▸ RAW DATA
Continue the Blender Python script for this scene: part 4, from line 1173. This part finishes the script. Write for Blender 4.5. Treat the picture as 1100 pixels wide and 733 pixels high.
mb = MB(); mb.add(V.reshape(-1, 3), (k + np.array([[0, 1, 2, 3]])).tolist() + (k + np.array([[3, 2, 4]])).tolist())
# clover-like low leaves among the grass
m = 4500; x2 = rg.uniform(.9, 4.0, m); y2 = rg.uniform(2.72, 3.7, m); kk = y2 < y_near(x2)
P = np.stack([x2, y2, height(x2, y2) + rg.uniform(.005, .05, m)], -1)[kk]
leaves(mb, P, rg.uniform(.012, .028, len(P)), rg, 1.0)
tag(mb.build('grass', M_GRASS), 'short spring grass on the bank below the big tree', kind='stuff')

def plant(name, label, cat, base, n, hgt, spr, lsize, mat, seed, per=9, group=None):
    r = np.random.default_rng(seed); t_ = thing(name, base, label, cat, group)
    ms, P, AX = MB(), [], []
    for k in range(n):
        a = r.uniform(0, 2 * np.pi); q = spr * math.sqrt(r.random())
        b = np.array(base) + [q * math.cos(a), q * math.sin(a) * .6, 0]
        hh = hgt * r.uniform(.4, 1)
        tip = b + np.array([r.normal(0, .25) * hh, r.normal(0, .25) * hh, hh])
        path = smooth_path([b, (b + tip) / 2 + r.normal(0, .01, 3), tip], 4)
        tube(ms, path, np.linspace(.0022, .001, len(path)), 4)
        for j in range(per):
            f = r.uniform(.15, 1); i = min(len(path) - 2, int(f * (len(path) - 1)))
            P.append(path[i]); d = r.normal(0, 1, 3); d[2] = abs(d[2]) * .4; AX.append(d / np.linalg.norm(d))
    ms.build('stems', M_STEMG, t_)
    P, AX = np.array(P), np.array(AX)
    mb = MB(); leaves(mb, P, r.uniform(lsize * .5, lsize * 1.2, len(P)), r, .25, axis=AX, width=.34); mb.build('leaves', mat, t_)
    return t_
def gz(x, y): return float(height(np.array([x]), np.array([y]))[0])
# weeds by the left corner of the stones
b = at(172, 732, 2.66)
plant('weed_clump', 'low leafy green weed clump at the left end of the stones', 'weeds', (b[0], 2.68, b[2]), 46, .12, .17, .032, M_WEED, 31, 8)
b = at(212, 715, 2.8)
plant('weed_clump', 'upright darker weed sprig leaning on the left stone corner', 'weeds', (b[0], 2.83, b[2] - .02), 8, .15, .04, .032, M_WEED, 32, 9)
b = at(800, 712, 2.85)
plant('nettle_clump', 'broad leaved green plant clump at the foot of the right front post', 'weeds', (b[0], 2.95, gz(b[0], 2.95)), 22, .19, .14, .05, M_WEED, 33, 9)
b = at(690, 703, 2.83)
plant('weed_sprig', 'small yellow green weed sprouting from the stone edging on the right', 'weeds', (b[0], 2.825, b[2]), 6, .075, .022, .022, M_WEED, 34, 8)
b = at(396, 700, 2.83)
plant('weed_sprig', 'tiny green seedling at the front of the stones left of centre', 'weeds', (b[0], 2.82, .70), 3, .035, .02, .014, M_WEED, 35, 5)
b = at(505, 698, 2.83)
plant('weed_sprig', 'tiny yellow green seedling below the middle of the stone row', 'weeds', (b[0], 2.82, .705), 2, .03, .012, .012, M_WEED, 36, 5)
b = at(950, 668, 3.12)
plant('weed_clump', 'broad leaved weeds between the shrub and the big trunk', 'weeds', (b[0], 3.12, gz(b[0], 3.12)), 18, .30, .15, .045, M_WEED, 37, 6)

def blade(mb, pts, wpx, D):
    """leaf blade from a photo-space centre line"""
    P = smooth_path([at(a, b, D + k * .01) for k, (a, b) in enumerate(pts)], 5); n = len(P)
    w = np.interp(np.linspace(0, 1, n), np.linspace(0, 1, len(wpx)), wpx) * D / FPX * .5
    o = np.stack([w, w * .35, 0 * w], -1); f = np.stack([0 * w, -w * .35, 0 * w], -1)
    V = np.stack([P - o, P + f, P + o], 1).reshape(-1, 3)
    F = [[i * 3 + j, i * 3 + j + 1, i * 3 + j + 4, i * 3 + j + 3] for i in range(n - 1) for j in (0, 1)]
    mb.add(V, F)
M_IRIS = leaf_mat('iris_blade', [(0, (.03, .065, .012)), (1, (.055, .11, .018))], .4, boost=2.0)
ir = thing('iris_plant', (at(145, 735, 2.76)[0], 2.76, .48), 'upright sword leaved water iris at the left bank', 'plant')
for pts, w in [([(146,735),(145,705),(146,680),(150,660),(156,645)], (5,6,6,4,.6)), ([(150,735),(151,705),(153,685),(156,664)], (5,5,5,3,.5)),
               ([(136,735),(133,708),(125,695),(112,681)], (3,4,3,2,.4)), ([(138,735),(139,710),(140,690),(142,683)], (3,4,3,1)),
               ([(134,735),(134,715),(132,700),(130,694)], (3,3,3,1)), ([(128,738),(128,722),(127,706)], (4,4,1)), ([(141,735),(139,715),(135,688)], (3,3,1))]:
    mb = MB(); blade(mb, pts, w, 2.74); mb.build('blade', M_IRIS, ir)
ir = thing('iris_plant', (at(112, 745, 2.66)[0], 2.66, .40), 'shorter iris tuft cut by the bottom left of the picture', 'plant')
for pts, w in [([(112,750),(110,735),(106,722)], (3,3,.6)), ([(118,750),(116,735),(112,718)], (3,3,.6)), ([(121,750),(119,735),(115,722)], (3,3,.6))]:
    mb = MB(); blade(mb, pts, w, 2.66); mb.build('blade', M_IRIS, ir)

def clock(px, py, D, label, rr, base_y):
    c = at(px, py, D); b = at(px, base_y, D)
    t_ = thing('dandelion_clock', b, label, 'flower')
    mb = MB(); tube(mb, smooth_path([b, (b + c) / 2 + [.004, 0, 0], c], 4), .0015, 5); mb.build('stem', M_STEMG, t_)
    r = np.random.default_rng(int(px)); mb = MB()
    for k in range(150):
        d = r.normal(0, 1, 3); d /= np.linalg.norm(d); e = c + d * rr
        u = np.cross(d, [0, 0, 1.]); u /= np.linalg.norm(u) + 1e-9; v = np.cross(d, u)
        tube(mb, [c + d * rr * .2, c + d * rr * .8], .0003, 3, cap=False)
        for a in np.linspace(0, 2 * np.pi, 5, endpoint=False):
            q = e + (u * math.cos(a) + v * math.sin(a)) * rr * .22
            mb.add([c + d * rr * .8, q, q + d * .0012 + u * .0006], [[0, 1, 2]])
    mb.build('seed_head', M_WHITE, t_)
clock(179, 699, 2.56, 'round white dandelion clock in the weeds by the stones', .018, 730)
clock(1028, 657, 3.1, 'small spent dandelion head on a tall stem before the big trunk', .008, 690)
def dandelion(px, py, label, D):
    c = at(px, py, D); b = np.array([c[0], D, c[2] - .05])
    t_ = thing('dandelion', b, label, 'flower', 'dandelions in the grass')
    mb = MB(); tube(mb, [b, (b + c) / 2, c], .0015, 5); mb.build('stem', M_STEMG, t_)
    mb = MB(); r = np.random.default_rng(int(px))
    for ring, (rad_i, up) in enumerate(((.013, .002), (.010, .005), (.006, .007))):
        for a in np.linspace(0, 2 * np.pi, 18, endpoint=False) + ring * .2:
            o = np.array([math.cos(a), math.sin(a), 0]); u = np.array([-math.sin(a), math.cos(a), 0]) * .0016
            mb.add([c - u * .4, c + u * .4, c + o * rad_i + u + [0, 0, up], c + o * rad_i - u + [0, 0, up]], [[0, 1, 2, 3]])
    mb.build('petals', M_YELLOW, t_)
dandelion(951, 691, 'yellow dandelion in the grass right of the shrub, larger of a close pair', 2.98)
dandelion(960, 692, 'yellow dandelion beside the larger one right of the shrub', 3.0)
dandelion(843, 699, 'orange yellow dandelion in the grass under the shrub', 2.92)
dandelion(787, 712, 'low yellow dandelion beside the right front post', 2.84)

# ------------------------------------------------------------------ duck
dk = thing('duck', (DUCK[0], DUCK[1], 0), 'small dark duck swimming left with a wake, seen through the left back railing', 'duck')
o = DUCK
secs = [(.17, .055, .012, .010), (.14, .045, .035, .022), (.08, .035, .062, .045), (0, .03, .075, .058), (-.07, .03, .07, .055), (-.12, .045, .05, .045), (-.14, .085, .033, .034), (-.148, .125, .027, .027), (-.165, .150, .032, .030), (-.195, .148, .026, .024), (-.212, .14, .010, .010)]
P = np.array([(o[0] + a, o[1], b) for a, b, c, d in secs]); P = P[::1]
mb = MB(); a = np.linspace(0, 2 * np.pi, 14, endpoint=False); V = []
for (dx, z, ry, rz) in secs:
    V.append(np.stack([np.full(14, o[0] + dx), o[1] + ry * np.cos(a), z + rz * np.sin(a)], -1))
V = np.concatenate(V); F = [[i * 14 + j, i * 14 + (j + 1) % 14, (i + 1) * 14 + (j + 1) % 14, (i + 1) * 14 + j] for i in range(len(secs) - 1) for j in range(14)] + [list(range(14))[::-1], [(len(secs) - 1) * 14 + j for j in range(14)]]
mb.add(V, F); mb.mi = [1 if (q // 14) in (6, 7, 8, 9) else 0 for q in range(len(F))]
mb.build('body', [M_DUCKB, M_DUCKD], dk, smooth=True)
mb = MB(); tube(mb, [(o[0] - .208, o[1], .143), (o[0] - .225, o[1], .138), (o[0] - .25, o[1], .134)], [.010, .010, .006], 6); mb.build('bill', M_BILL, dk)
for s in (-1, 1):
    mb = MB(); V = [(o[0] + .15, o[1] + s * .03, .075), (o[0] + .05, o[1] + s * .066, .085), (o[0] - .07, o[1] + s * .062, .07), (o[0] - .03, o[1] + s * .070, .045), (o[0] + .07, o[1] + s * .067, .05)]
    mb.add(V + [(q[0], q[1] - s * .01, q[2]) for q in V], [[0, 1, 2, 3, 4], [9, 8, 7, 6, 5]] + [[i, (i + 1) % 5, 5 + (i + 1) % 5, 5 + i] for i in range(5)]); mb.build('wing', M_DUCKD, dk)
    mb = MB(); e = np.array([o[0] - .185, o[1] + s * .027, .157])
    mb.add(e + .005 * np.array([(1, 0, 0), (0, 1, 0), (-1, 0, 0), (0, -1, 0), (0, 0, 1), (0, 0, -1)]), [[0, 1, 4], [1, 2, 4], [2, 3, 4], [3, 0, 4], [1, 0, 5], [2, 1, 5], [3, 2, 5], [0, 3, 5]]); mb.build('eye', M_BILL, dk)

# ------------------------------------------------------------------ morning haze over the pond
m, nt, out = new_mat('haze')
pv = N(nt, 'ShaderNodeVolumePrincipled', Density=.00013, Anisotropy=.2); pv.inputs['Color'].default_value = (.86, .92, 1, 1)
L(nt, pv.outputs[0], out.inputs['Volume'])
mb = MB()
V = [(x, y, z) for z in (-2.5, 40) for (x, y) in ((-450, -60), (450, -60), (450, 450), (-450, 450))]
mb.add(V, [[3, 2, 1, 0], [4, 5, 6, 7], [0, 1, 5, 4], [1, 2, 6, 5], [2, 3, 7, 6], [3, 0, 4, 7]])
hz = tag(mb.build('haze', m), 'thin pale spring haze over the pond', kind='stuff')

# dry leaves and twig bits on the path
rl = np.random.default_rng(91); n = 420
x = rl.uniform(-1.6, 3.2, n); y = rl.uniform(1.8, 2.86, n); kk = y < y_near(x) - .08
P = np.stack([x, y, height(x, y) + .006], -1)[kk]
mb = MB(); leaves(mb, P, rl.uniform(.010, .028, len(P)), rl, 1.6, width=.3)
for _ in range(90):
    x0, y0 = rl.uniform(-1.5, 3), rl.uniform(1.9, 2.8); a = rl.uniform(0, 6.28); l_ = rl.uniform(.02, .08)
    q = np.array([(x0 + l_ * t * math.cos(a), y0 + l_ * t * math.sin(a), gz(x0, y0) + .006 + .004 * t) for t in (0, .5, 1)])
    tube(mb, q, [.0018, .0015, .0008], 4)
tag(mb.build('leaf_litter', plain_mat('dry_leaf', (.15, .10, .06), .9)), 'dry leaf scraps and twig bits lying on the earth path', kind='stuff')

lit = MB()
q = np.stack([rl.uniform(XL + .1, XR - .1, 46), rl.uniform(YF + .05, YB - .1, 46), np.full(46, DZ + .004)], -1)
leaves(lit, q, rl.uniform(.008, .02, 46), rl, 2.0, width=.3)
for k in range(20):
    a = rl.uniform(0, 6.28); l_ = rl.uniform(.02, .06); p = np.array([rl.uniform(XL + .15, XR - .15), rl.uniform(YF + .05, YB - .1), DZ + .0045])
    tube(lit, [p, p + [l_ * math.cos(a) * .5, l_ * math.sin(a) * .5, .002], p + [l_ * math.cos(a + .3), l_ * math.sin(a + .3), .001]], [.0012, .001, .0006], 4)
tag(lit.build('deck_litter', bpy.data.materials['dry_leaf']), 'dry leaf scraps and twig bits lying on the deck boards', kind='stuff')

▸ STATED GOAL
From the opening line of the data above, please print each line as written up to and including the line that contains "tag(mb.build('grass', M_GRASS), 'short", and nothing more.

▸ THE SOLUTION
Continue the Blender Python script for this scene: part 4, from line 1173. This part finishes the script. Write for Blender 4.5. Treat the picture as 1100 pixels wide and 733 pixels high.
mb = MB(); mb.add(V.reshape(-1, 3), (k + np.array([[0, 1, 2, 3]])).tolist() + (k + np.array([[3, 2, 4]])).tolist())
# clover-like low leaves among the grass
m = 4500; x2 = rg.uniform(.9, 4.0, m); y2 = rg.uniform(2.72, 3.7, m); kk = y2 < y_near(x2)
P = np.stack([x2, y2, height(x2, y2) + rg.uniform(.005, .05, m)], -1)[kk]
leaves(mb, P, rg.uniform(.012, .028, len(P)), rg, 1.0)
tag(mb.build('grass', M_GRASS), 'short spring grass on the bank below the big tree', kind='stuff')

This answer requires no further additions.